**REQUIREMENT:** Copy out exactly the lines from the first line of the material below through the line containing "mb.obj('muntins',[M_trim],smooth=False,parent=e)", and nothing beyond them.

--- start of DATASET CONTENT ---

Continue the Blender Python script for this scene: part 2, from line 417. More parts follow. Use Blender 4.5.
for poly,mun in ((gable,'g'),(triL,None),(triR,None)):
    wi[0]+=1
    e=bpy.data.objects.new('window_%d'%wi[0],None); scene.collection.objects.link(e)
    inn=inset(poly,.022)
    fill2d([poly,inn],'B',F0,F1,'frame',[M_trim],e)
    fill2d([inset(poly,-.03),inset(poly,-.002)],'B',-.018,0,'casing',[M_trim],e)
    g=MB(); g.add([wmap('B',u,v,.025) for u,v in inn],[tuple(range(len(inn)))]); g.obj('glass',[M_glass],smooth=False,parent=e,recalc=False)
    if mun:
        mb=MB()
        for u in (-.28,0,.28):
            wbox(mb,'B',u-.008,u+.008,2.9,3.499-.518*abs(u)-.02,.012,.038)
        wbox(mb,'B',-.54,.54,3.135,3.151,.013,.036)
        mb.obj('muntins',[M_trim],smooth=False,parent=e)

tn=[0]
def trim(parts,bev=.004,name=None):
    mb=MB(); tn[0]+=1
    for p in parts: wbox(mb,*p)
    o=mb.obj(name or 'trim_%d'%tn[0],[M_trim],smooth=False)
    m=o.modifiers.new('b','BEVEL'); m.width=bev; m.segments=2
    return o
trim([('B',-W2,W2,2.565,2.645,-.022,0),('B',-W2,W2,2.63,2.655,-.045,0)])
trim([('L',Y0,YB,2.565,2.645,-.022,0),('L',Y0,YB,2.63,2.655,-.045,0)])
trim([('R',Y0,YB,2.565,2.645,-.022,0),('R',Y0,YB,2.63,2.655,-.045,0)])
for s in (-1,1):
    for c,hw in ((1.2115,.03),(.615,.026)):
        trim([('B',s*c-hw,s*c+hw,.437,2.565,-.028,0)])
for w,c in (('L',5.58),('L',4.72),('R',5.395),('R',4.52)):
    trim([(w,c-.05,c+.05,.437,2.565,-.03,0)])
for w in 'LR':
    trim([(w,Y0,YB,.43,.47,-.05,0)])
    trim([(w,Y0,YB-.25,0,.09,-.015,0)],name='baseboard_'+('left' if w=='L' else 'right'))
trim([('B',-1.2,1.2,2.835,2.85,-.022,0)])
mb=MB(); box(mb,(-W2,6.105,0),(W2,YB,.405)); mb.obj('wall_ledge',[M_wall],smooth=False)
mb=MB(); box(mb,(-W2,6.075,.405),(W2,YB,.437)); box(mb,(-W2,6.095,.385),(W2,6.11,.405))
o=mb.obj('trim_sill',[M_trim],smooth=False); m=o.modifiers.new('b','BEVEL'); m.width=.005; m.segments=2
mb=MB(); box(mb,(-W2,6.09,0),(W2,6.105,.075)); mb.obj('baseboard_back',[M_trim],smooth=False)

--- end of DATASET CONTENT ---

**CORRECT RESULT:**
Continue the Blender Python script for this scene: part 2, from line 417. More parts follow. Use Blender 4.5.
for poly,mun in ((gable,'g'),(triL,None),(triR,None)):
    wi[0]+=1
    e=bpy.data.objects.new('window_%d'%wi[0],None); scene.collection.objects.link(e)
    inn=inset(poly,.022)
    fill2d([poly,inn],'B',F0,F1,'frame',[M_trim],e)
    fill2d([inset(poly,-.03),inset(poly,-.002)],'B',-.018,0,'casing',[M_trim],e)
    g=MB(); g.add([wmap('B',u,v,.025) for u,v in inn],[tuple(range(len(inn)))]); g.obj('glass',[M_glass],smooth=False,parent=e,recalc=False)
    if mun:
        mb=MB()
        for u in (-.28,0,.28):
            wbox(mb,'B',u-.008,u+.008,2.9,3.499-.518*abs(u)-.02,.012,.038)
        wbox(mb,'B',-.54,.54,3.135,3.151,.013,.036)
        mb.obj('muntins',[M_trim],smooth=False,parent=e)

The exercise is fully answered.